Well, Fellow Chick Biker, that's exactly what I'm saying. *I* didn't say it, other people did. Everyone seems to overestimate others' ability. I try not to let it get to my head. There are too many people out there who have too high an opinion of themselves and assume that anyone who can ride faster than they can MUST be elite. Don't confuse an elitist attitude about cycling with the idea that I think I'm elite.

And I WILL enter some real road races next summer, and I will see how I stack up, and I will humbly accept wherever I fall. And if I'm dead fucking last, I'll deal with that too.

Still, there's no reason to get snippy about it.

Judi said...

I am glad you called her ass out on the next post. She is jealous. And you are hardcore, you could TOTALLY hang during a crit. You could be a CAT 1 and you should definitley set your sites on it. I know you can. You know you can. Just fucking go for it.

mindy said...

Awesome riding with you on Sat and thanks for riding at my snail's pace. Those hills were insane - I was behind on my nutrition, too - stopped on the way home for a chipwich :)

rocketpants said...

I'm graced with *many* series of unfortunate events.

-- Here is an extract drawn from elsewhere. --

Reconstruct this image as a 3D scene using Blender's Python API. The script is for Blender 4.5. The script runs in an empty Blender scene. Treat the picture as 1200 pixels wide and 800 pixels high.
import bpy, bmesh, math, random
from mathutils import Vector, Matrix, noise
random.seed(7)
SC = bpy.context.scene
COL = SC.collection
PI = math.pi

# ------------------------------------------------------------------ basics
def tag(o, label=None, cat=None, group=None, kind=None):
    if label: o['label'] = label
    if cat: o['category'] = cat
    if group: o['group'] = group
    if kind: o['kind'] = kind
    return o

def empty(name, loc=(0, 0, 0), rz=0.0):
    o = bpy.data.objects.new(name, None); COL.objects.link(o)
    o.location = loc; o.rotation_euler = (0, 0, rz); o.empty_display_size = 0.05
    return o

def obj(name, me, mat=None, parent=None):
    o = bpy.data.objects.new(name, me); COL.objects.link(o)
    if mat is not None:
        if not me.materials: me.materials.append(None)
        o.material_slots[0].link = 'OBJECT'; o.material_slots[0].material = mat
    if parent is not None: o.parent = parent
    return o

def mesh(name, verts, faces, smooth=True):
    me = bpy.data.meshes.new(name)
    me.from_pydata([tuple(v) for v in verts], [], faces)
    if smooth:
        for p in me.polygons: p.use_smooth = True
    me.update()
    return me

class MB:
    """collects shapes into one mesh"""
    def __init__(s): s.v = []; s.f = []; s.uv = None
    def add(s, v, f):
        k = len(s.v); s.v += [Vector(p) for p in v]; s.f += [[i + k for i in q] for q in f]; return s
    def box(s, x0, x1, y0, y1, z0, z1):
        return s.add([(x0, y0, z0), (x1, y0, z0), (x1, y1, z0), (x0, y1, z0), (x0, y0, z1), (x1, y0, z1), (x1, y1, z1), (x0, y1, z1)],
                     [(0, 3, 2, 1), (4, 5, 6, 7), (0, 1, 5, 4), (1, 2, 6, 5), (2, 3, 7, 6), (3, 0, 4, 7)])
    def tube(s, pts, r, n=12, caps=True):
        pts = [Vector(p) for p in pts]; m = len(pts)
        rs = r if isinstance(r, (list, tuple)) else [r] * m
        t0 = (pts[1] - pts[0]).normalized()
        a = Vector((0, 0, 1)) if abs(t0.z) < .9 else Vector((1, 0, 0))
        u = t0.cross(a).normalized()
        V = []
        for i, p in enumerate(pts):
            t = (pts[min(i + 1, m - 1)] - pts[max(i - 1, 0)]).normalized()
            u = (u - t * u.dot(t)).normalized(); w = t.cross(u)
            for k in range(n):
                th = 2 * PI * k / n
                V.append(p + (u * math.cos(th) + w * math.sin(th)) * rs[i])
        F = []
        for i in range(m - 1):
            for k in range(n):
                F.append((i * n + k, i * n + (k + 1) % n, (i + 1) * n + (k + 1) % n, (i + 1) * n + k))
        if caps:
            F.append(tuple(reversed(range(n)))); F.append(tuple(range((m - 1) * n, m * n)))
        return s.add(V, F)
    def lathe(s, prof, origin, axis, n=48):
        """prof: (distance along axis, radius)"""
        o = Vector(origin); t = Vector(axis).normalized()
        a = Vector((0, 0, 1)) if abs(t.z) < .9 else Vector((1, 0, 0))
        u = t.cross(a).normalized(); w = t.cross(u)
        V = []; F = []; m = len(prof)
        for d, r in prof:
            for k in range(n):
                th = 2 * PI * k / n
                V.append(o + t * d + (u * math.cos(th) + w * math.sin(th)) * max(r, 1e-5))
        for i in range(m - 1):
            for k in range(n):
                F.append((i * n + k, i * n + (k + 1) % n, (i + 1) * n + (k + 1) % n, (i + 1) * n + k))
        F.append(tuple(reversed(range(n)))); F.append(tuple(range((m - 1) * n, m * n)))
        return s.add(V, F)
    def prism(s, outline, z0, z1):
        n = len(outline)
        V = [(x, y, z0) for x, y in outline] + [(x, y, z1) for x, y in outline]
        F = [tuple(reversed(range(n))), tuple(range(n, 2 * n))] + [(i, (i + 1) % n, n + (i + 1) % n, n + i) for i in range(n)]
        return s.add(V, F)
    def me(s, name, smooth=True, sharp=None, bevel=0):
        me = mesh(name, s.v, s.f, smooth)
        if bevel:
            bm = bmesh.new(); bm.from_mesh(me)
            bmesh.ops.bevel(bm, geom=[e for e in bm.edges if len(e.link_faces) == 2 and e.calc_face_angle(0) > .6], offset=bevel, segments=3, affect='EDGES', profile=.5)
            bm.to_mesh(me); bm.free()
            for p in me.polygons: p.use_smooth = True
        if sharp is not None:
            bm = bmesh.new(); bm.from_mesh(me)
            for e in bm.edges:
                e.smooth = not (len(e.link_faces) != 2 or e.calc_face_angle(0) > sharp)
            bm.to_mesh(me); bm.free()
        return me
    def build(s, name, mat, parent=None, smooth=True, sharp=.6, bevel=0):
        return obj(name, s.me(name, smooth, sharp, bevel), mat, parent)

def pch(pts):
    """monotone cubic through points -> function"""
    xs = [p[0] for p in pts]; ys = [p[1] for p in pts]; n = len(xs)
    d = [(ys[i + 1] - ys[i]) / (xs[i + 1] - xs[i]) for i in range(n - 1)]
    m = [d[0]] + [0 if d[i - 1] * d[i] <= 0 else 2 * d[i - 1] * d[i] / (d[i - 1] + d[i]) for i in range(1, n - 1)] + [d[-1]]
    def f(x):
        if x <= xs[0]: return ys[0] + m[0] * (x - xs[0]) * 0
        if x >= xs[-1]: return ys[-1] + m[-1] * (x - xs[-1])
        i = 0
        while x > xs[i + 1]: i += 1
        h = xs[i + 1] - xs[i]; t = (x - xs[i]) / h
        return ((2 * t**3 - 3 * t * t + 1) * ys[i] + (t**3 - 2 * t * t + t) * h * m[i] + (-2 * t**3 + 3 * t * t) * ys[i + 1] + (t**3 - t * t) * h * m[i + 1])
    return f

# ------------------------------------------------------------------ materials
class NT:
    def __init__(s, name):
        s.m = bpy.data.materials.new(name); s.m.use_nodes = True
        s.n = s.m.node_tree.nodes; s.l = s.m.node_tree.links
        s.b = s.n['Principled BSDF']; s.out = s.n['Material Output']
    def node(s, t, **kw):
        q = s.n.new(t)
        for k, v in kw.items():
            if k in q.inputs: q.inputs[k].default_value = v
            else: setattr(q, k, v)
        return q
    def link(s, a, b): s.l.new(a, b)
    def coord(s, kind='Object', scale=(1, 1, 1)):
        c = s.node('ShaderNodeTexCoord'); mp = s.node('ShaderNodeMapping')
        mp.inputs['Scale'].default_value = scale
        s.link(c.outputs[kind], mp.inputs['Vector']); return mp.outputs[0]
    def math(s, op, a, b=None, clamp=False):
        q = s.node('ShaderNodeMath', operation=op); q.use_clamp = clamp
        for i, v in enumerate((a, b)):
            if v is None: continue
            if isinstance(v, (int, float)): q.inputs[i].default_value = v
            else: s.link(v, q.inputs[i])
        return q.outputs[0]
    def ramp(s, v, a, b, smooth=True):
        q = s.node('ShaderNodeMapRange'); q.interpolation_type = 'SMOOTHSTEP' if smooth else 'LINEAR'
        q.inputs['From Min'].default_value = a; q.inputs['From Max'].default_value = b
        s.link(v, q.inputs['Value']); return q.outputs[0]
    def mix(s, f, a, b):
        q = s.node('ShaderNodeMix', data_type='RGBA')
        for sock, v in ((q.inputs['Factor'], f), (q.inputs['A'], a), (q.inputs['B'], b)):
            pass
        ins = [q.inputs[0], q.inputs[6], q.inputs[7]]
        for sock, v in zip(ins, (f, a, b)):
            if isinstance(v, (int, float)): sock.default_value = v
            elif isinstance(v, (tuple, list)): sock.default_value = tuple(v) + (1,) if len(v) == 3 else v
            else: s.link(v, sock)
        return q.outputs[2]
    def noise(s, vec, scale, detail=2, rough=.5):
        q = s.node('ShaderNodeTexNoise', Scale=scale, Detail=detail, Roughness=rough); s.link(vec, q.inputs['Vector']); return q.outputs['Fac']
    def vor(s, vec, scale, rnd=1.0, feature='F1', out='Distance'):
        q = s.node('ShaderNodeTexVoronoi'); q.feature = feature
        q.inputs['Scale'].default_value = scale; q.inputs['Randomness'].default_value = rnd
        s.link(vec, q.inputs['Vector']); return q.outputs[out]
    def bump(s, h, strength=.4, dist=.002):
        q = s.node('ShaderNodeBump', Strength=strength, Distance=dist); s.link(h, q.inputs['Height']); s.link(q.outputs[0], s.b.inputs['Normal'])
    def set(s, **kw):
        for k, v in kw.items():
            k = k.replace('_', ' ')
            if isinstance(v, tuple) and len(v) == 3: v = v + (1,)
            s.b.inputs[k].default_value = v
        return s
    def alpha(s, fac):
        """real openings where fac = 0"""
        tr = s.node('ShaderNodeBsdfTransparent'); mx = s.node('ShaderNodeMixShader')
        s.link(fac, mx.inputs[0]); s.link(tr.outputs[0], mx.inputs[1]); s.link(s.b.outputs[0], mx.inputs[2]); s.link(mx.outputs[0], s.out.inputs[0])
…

That IS me...that is why I just have to laugh at myself....a LOT.

Looking forward to the embarking upon the cycling career.

GetBackJoJo said...

okay, I don't even know what cat 1 and cat 2 really are, but I do know that you are the real deal and can compete with the best of them, in triathlon or in the cycling world. Is an Ironman not a "real" race? I'm a little confused here. Are all cyclists as elitist as biker chick above? scary.